Boa Noite e Boa Sorte (Good Night, and Good Luck), de George Clooney (EUA)
Por Nelson Hoineff
O relato que George Clooney desenha sobre um dos mais influentes jornalistas da TV americana dos anos 50 é repleto de excepcionalidades, a começar pelo que ele parece indicar na construção da obra de um cineasta recente. Este é o segundo longa-metragem dirigido por Clooney. O primeiro, Confissões de uma Mente Perigosa, traçava o perfil de um outro astro da TV americana. Chuck Barris, que comandou programas trash-transgressores como The Gong Show, e teria sido também (segundo a sua autobiografia que alimentou o roteiro de Charlie Kaufman) um frio assassino a serviço da CIA.
Em seus dois filmes, Clooney fala sobre personagens controversos da televisão norte-americana, cujos auges se deram com 20 anos de diferença. Em ambos, o diretor mergulha nos mecanismos da televisão que se fazia a cada momento e estimula a confusão entre o referencial e a referência. Há razões para isso: seu pai. Nick Clooney, era ele mesmo um âncora da ABC em Cincinnatti na época em que George nasceu - e que coincide com o apogeu de Murrow.
O grande debate entre Ed Murrow e Joseph McCarthy, por exemplo, se dá entre a ação encenada de Strathairn e as imagens reais do senador. Nas sessões que antecederam ao lançamento, Clooney recebeu críticas ao que alguns espectadores pensavam ser uma representação over do político anti-comunista.
É um recurso admirável, assim como a decisão de favorecer a recriação da televisão da época, processando tudo em preto e branco. Murrow é recriado com detalhismo por David Strathairn, que não se parece fisicamente com o jornalista, mas dele extrai a "stone-face", face de pedra, sua mais forte característica externa. Clooney foca no pequeno grupo de profissionais que o acompanhavam na batalha para desmascarar o mcarthismo. São inesquecíveis as imagens da famosa audiência em que Joseph Welch pressiona o senador: "O senhor não tem decência?"
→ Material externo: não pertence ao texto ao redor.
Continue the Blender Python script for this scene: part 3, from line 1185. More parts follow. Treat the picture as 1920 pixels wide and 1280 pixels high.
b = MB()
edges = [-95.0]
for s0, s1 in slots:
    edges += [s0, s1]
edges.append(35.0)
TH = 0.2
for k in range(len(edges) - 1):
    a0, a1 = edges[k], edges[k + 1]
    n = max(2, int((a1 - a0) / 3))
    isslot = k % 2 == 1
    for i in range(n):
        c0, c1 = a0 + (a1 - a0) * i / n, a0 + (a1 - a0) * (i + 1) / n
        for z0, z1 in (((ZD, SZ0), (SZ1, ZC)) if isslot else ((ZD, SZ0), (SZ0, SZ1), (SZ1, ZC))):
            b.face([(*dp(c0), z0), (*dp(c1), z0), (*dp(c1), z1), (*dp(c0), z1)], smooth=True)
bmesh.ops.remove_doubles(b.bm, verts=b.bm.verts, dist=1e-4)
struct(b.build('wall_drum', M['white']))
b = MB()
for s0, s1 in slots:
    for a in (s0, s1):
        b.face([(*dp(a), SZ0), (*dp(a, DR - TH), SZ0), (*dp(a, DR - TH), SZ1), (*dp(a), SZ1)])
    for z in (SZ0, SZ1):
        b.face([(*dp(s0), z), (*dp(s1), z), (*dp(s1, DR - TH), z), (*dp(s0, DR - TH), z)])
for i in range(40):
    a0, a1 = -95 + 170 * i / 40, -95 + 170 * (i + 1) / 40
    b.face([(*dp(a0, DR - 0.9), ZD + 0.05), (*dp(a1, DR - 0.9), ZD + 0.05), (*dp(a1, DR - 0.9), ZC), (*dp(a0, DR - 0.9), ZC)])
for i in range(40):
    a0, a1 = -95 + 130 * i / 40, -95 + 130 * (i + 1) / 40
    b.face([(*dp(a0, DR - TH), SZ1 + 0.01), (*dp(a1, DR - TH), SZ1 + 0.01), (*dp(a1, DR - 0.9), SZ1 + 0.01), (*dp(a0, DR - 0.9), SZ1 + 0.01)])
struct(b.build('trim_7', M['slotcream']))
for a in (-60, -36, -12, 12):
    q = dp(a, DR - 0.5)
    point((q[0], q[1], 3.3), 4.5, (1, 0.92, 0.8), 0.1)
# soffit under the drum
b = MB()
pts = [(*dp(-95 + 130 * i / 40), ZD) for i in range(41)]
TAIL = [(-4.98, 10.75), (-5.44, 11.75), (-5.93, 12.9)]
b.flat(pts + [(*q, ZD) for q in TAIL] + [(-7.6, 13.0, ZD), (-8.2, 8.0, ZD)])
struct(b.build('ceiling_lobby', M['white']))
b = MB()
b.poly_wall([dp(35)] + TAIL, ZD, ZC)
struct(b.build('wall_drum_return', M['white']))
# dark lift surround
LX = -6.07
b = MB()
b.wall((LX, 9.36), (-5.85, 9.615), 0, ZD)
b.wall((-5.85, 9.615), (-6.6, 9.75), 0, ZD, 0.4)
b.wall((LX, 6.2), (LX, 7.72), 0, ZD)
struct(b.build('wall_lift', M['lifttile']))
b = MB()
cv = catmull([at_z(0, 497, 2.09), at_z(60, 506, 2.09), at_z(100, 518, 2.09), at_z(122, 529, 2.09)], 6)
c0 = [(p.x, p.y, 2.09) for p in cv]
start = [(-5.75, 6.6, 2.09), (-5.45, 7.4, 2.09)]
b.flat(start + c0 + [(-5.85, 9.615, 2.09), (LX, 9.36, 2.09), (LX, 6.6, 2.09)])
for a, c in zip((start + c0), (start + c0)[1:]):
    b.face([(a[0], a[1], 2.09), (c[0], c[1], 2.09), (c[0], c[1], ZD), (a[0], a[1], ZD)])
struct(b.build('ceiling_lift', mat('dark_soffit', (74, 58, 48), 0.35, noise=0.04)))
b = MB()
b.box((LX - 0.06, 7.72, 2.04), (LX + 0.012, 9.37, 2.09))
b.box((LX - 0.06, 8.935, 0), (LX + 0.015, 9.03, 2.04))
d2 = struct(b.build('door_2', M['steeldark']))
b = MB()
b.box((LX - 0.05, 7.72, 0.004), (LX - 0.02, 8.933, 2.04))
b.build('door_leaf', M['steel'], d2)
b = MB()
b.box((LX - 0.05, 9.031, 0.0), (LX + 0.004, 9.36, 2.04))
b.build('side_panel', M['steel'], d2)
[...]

Boa Noite e Boa Sorte (Good Night, and Good Luck, 2005) não se esmera em procurar a decência perdida de McCarthy, mas se aprofunda nos bastidores da CBS, cujo legendário chefe William Paley (Frank Langella) bancava a ousadia de seu repórter principal. Essa é a relação que mais parece interessar a Clooney: o papel da imprensa, representado pelo conflito de Paley entre a integridade de seu jornalista e a segurança da emissora numa época de forte intimidação. O filme fala sobre televisão e integridade, termos que, por mais surpreendente que hoje possa parecer, não nasceram mutuamente excludentes.